The paths to actual political power in the US are pretty clear and well-known. Participate in local party politics, volunteer for stuff, work hard, try to climb the ladder, buddy up with other up-and-comers who are further ahead, etc. It's by no means easy to make it past the entry-level, but it's all pretty clear and mostly above-board. Nobody who flies Nazi symbols is making it past the front door of any actual political organization. Even if the ideas and behavior weren't rejected entirely, the people who do it are mostly trying to declare that they're "too good" for actual politics and have no interest in or ability to work within any particular system, which mostly involves a lot of compromise and sucking up to people before anyone will even listen to any wild out-there ideas you might have.
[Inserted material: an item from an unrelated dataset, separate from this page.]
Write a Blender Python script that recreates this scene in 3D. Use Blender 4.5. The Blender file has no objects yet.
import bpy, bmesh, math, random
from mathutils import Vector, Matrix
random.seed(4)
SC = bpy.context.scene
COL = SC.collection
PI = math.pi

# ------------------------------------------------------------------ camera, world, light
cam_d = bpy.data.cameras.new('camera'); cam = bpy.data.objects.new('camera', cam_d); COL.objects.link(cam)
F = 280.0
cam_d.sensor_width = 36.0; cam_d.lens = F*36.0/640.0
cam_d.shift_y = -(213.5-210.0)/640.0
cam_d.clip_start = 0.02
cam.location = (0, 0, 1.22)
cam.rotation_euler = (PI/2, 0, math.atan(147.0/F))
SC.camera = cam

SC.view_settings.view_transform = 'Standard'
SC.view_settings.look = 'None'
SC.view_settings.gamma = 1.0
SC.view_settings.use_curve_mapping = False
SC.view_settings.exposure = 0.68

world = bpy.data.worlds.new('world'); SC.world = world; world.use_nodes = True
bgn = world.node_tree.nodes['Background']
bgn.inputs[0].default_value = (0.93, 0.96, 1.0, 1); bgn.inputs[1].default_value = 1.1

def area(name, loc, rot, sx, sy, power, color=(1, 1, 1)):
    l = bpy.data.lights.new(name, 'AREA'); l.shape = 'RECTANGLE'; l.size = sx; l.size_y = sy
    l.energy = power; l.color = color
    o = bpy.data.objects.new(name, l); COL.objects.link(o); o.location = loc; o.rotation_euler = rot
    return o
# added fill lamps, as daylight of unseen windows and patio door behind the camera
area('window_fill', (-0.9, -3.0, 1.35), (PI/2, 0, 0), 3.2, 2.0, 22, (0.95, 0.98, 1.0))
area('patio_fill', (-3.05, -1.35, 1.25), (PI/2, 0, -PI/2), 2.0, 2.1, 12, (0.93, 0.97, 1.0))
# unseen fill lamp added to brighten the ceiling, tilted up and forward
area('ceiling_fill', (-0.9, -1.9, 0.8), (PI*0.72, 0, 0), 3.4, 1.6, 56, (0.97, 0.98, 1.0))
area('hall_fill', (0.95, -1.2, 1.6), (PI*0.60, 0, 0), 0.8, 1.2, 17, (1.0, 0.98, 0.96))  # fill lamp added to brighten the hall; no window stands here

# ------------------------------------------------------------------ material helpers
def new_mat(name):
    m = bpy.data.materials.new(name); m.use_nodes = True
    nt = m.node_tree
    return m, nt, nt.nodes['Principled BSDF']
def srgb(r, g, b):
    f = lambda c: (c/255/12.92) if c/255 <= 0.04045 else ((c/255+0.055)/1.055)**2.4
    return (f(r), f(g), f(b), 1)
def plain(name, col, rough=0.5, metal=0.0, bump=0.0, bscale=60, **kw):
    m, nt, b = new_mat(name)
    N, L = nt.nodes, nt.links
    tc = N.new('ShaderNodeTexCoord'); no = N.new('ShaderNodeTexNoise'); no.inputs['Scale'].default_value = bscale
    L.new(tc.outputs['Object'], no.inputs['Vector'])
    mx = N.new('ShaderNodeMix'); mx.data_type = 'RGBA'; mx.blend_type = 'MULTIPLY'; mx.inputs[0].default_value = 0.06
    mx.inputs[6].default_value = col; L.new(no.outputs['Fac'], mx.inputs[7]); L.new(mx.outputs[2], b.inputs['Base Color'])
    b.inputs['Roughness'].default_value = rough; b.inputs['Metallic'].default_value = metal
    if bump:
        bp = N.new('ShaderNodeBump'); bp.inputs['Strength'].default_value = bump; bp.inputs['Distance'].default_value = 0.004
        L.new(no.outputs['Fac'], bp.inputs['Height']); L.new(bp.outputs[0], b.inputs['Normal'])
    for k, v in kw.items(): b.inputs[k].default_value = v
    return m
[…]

Of course, revolutionary politics tries to bypass that sort of thing. But very rarely with any success. To have even a chance of success, you have to be a lot bigger and a lot more organized, and you need to have a crisis of faith in the current institutions. Okay, we might be in shouting distance of a crisis of faith, but nobody outside the mainstream political parties is organized anywhere near well enough to have the slightest hint of a chance of taking advantage of that, certainly not any Nazi flag-fliers.

I think they do exist and have a measurable influence, but that influence is about as small as possible while not being non-existent. I would agree that alien abduction believers are more influential.

https://twitter.com/RichardBSpencer?ref_src=twsrc%5Egoogle%7Ctwcamp%5Eserp%7Ctwgr%5Eauthor Richard Spencer does have 70k followers on Twitter, and while he does seem smart enough to avoid putting any blatant "Blacks are dumb beasts and Jews want to control us" on his actual Twitter, his podcast is a bit less veiled and does get at believing blacks are worse than whites.

My opinion is that people panicking about Nazis being on the verge of taking over are fools. But that it is a good policy to do stuff like ban open Nazis from social media platforms, because spreading that rhetoric isn't good.

because spreading that rhetoric isn't good.

This may be the stated reason, but the real reason is simply that most people do not want to have to scroll past swastikas on their way to NBA updates, radio station contest announcements, cat pictures, memes, and personal life updates, and consider this significantly worse than advertisements.

I don't think Richard Spencer is very significant. Yes, he has 70k-ish followers. But I don't think that alone means much - some may be fake, some may be hate-reading, or just wondering what he's going to say next. If you flip through his most recent dozen or so tweets, engagement is pretty low - replies and retweets mostly in the single digits and likes in the low double digits.

I agree that panicking about them taking over anything is foolish. I disagree that banning them is good policy. Fundamentally, actual Nazism is stupid and annoying. Why ban them unless you think their arguments are extremely persuasive? They're not. Banning them just gives them a persecution complex and makes people think they are cool and dangerous - their ideas must be really great, or they wouldn't bother silencing them! Wanna rebel from the system? Wave a Nazi flag, it's what the system really hates! Instead, give them all the rope they need to show everyone exactly how stupid and annoying they are. That's what we do here, and it works. We have some posters writing Nazi-adjacent ideas. You can read the threads, it's pretty clear that they aren't convincing anyone that their ideas are good. The only thing I would ban or block somehow is aggressive abuse of random users.